How do you interpret the following sentence: “You cannot give life without suffering”?
It is a sentence I came across in my spiritual reading that was uttered by the Founder of the Work of Schönstatt, Fr. Kentenich. It is a sentence that impressed me enormously, so much that I have frequently repeated it in many of my homilies and retreats. Our experience in the Home has been the same, not only for me but for all those who more closely participated in the creation of the Home. As the Home is spiritual life, that is, it engenders life in the soul, it inevitably implies sorrows and sufferings. We see it in Jesus Christ and He Himself warned us: ”The disciple is not greater than his master, and if I have been persecuted, you too will be persecuted; if my words have been retained, yours also will be retained” (Jn. 15:20). The price of life, therefore, is suffering, and those who are not disposed to suffer, will never be able to engender life.
To conclude, what advice would you give to our readers?

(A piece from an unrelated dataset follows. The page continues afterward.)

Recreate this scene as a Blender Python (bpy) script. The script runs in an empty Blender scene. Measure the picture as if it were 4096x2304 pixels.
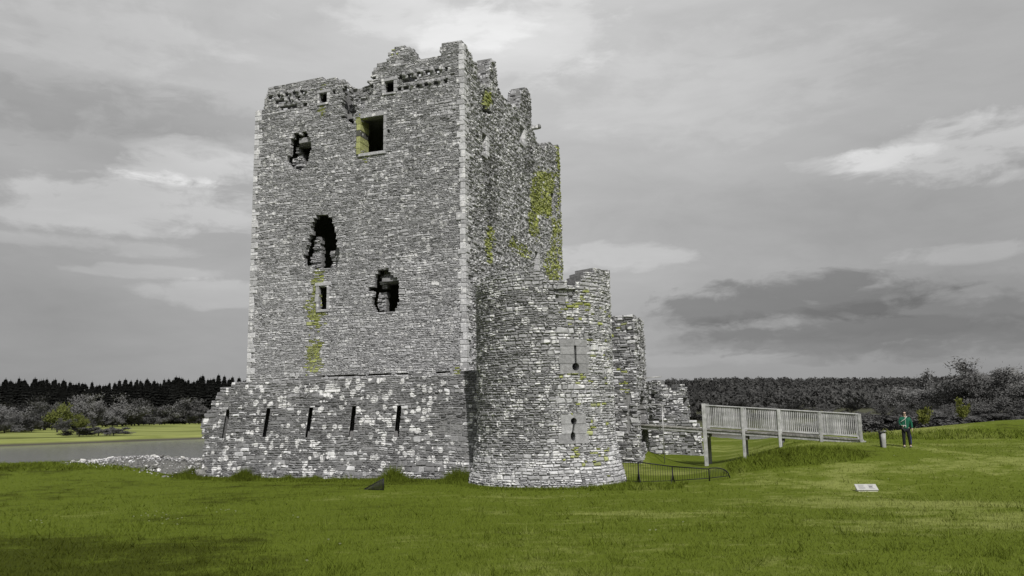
import bpy, bmesh, math, random
import numpy as np
from mathutils import Vector, Matrix, noise

# ------------------------------------------------------------------ camera, sky, sun
SC = bpy.context.scene
COL = SC.collection
EYE = Vector((0, 0, 1.68))
FPX = 3150.0
PITCH = math.atan(493 / 3150)
ROLL = math.radians(1.05)
_fw = Vector((0, math.cos(PITCH), math.sin(PITCH)))
_u0 = Vector((0, -math.sin(PITCH), math.cos(PITCH)))
_r0 = Vector((1, 0, 0))
_rt = _r0 * math.cos(ROLL) - _u0 * math.sin(ROLL)
_up = _r0 * math.sin(ROLL) + _u0 * math.cos(ROLL)
cam = bpy.data.cameras.new('camera')
cam.sensor_width = 36
cam.lens = 36 * FPX / 4096
cam.clip_start = 0.1
cam.clip_end = 6000
camo = bpy.data.objects.new('camera', cam)
COL.objects.link(camo)
m = Matrix((_rt, _up, -_fw)).transposed().to_4x4()
m.translation = EYE
camo.matrix_world = m
SC.camera = camo

SUN_EL, SUN_AZ = math.radians(46), math.radians(16)      # azimuth: to the right of straight behind the camera
sun_dir = Vector((math.sin(SUN_AZ) * math.cos(SUN_EL), -math.cos(SUN_AZ) * math.cos(SUN_EL), math.sin(SUN_EL)))
sl = bpy.data.lights.new('sun', 'SUN')
sl.energy = 3.6
sl.angle = math.radians(0.6)
sl.color = (1.0, 0.965, 0.91)
so = bpy.data.objects.new('sun', sl)
COL.objects.link(so)
so.rotation_euler = (-sun_dir).to_track_quat('-Z', 'Y').to_euler()

vs = SC.view_settings
vs.view_transform = 'Standard'
vs.look = 'None'
vs.exposure = 0.0
vs.gamma = 1.0
vs.use_curve_mapping = False
SC.render.engine = 'CYCLES'
SC.cycles.max_bounces = 5
SC.cycles.diffuse_bounces = 3
SC.cycles.use_denoising = True


class NT:
    """small node-tree helper"""
    def __init__(self, tree):
        self.t = tree
        self.t.nodes.clear()

    def n(self, kind, **kw):
        nd = self.t.nodes.new(kind)
        for k, v in kw.items():
            setattr(nd, k, v)
        return nd

    def l(self, a, b):
        self.t.links.new(a, b)

    def math(self, op, a, b=None, clamp=False):
        nd = self.n('ShaderNodeMath', operation=op, use_clamp=clamp)
        for i, v in enumerate((a, b)):
            if v is None:
                continue
            if isinstance(v, (int, float)):
                nd.inputs[i].default_value = v
            else:
                self.l(v, nd.inputs[i])
        return nd.outputs[0]

    def mix(self, fac, a, b, blend='MIX'):
        nd = self.n('ShaderNodeMix', data_type='RGBA', blend_type=blend)
        for i, v in ((0, fac), (6, a), (7, b)):
            if isinstance(v, (int, float)):
                nd.inputs[i].default_value = v
            elif isinstance(v, (tuple, list)):
                nd.inputs[i].default_value = (*v[:3], 1)
            else:
                self.l(v, nd.inputs[i])
        return nd.outputs[2]

    def noise(self, vec, scale, detail=4, rough=0.55, dist=0.0):
        nd = self.n('ShaderNodeTexNoise')
        nd.inputs['Scale'].default_value = scale
        nd.inputs['Detail'].default_value = detail
        nd.inputs['Roughness'].default_value = rough
        nd.inputs['Distortion'].default_value = dist
        if vec is not None:
            self.l(vec, nd.inputs['Vector'])
        return nd.outputs['Fac']

    def ramp(self, fac, stops):
        nd = self.n('ShaderNodeValToRGB')
        e = nd.color_ramp.elements
        while len(e) < len(stops):
            e.new(0.5)
        for el, (p, c) in zip(e, stops):
            el.position = p
            el.color = (*c, 1) if len(c) == 3 else c
        self.l(fac, nd.inputs[0])
        return nd.outputs[0]

    def rng(self, v, a, b, c, d):
        nd = self.n('ShaderNodeMapRange')
        self.l(v, nd.inputs[0])
        for i, q in enumerate((a, b, c, d)):
            nd.inputs[i + 1].default_value = q
        return nd.outputs[0]

    def scale(self, vec, s):
        nd = self.n('ShaderNodeMapping')
        nd.inputs['Scale'].default_value = s
        self.l(vec, nd.inputs['Vector'])
        return nd.outputs[0]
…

I can only say that the person who opens himself entirely to God is usually much happier, even in suffering and persecution. Therefore, if there is one thing I could say to people, it is to open yourselves to God. As the Pope said in a sentence which impressed me a lot, “Only the eternal can fill the human heart”. If there is any conclusion that can be drawn from this, not from what I say but from the Pope’s fine observation, it is that people should open themselves to God. As the Scripture says: “Look, I am at the door and I call. If someone opens, I will enter and we will eat together” (Rev. 3, 20). So let us not be foolish and let us open wide the doors to Our Lord who is the only one who can satisfy us. Everything else can be deduced from this. What is meant by opening oneself to God? It means to meditate on His Words, to receive them into your heart, to put them into practice, to lead an honest life, to fulfill the Ten Commandments, to receive the Sacraments to increase our supernatural life, etc.. To discover Him in the poor, in the needy, in our neighbor.